I think that this whole "race card" does get played waaaaay too often. It keeps the poor disenfranchised, because the poor aren't one color or one race. "Race card" is also a euphemism for "relations with African-Americans" and is racist in and of itself by excluding the rest of the races.

It's a pity Society doesn't look at socioeconomic class: it is far, far, faaar more quantifiable than some chromosomal chromatograph of one's skin color.

I've decided that I'm going to ditch the use of "status" in regards to most of my writing. Screw it. It isn't socioeconomic 'status' - it's a class. It is an acknowledgment that we live in a class system just as much as the poor schmos in India - we just don't have the decency or self-awareness to acknowledge it.
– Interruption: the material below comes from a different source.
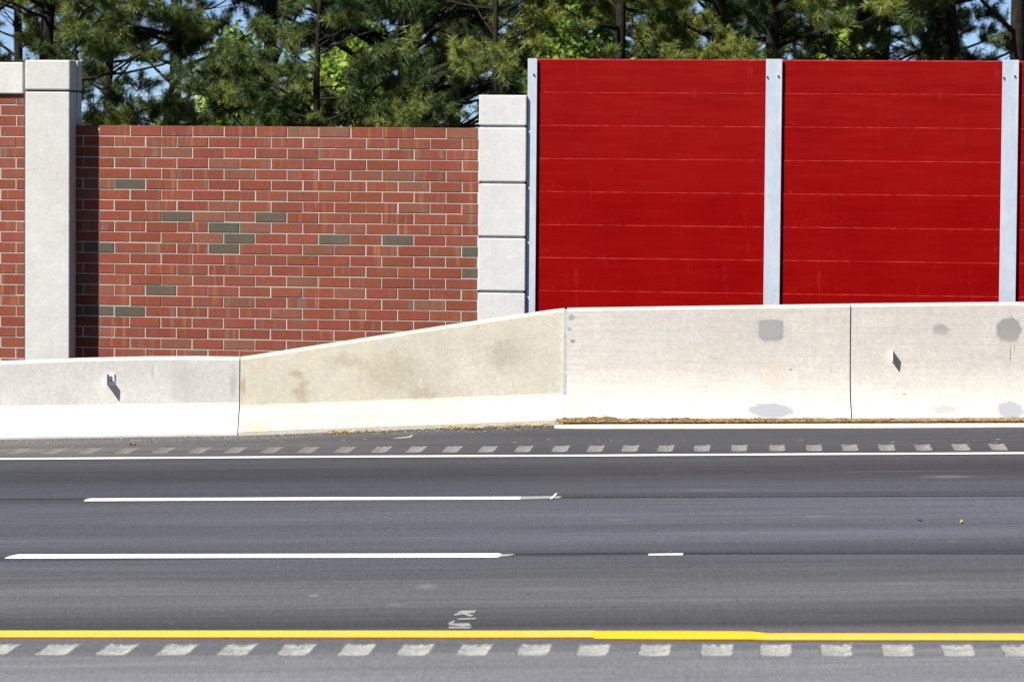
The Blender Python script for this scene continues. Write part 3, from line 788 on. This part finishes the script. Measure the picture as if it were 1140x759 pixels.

A Class System is one where you are simply born into your lot in life. You're working class or Upper Class or whatever, because you're parents are. Or possibly because you managed to eek your way into that class (usually by marriage or falling out of a higher one). Being in a "status" sounds so ... transitory ... Like the boarding gate status for your flight. As if it's going to change, and you'll like the change. The term "status symbol" has an inherent meaning of "status of being rich/wealthy". When I was in high school, Calvin Klein Jeans were the 'status symbol' d'jour. No one mentioned that ratty worn-out hand-me-downs were a status symbol too. Because it was a status we didn't want to have.

Being at the bottom of the socioeconomic cesspool of life isn't a "status" - it's a way of life. Which you will in a probability never escape. See ya soon!